1 May 2003 bluefoxicy   » (Observer)

Heh, no cerification to post. Blarg. Check my sourceforge.net user page http://sourceforge.net/users/bluefoxicy

Right now I'm hoping to find someone who understands trackers (music software) to help me finish the Advanced Tracker pre-planning. Understand: IT WILL HAVE A SEQUENCER BACKEND! The entire playback engine is event-driven. The trick is to convert legacy modules to AT format. It also will be object oriented C++.

fcomp2 should be pretty nice for compression size. I have someone working on that currently--I think :) He's to look at the doc and do it from scratch on his own, except that I'll give him the fcomp code (which doesn't currently work) to look at to rip things like the fcomp_scan functions out of.

fdber is what, sleeping?

Sampletune is one I need for Advanced Tracker, to add extended sample contol (auto-tuning actually). It'll be cool; no more booting Windoze, opening AnalogX SampleTune, tuning a ton of ripped samples, and then loading modplug under Wine in Linux and fine-tuning. Load AT up right in Linux or Windows or on a Mac or whatever, load the converted SPC or the ripped audio, hit tune, fine tune. Bingo. No intermediate steps.

And wtf is daedalus? He's supposed to be working on CPD/UPD, which is a database for package managment on Linux/Unix designed to replace the RPM, DPKG, Ports/Ported/emerge, and whatever Slackware .tgz uses. It is intended to be integrated with all package managers; see http://cpdupd.sourceforge.net/cpm.html for an explaination.

I'll get back to ESIC one day... don't tell NT I said this but I'm really annoyed with him wanting to design it to look like C, i.e. with brackets and C-ish functions. I want to just extend BASIC to have pointers, classes, and to use the struct keyword. Also I want to header-ize it so that everything isn't all crammed together, and make it non-specific to the system.

E-MAIL ADVANCING

The next project I'm starting after all of this is a mailer message control plug-in structure and an e-mail client that uses it, to supply a simple and easy way to pass messages through spam-filter, compression, encryption, and so on. I'm thinking eventually all e-mail clients will support compression, spam filtering, and address-to-address cypher auto-negotiation.

The auto-negotiation requires a database of e-mails that auto-creates itself. First, when sending to an unknown host, you are allowed to tell it to try to get a message there querying supported features. The return message gives a response for each. E-mail query header:

negotiation-query: cipher, compress, gzip, bzip2 requested-cypher: 00-F9-CC-A7-B9-24-17-FF

The Requested-cypher is a number representing the cypher key that is to be used.
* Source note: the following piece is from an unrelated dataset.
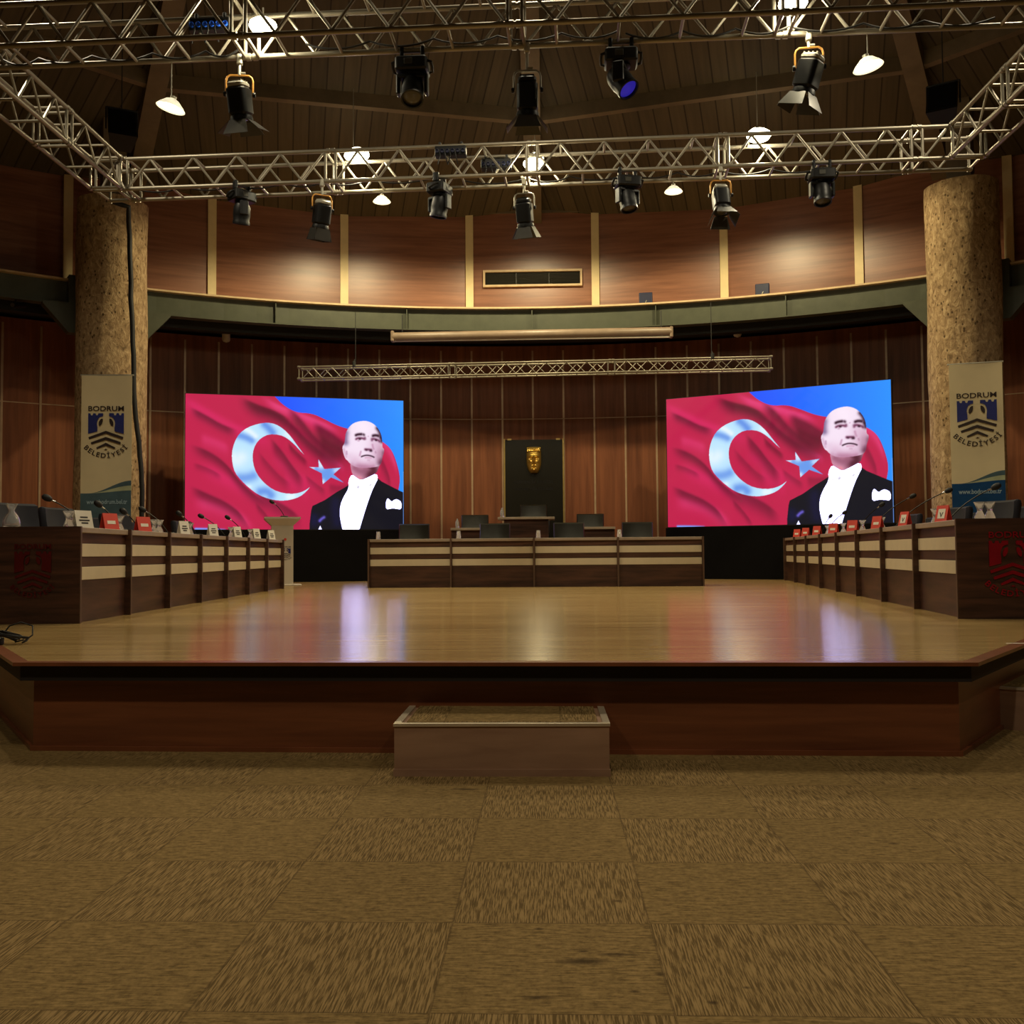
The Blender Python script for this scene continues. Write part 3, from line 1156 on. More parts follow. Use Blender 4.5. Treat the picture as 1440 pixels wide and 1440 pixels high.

It is 64 bit hex, as seen there. If there is known cypher between the two addresses, the sender will send one of these, and the client on the other side will reply with a cypher-request-response header.

The response has in its header:

negotiation-response: cipher, gzip, bzip2 cypher-request-response: accept 00-F9-CC-A7-B9-24-17-FF

In this example, compress (proprietary LZ0) is unsupported in the queried address. Once the response (or a "Mailer error" reply) comes back, the message is dealt with (i.e. compressed/cyphered and sent, or halted and the user is informed of the error in the "Mailer Error" issue). Note that the cypher-request-response is {accept/deny} [key-ID].

A cyphered message could need a sync up first, if there is no known cypher between the two clients. Header:

send-features: bzip2 negotiation-cypher-request: 3DES negotiation-cypher-supported: 3DES, blowfish

The response has the cypher key attatched to it, if it accepts.

send-features: bzip2 negotiation-cypher-response: 3DES, 00-F9-CC-A7-B9-24-17-FF

[Key is attatched]

After all these messages go back and forth, the mailer clients finally have a key matched to eachother. The negotiation-cypher-response has two parts: The algorithm, and the key's ID. Now to send messages back and forth:

send-features: bzip2 cipher send-cypher: 00-F9-CC-A7-B9-24-17-FF

Take note that the send-features are processed in order, left to right. In this example, the message data (not header) is bunzip2'd, then the key referenced by 00-F9-CC-A7-B9-24-17-FF (which is 3DES).

Now we've negotiated send-cypher and encryption, by sending like 4 messages back and forth. Now, both sides CACHE the response values. That means they both know eachothers' features. This process can be forced to occur later anyway, i.e. if you now add an fzip2 module for fcomp2 compression.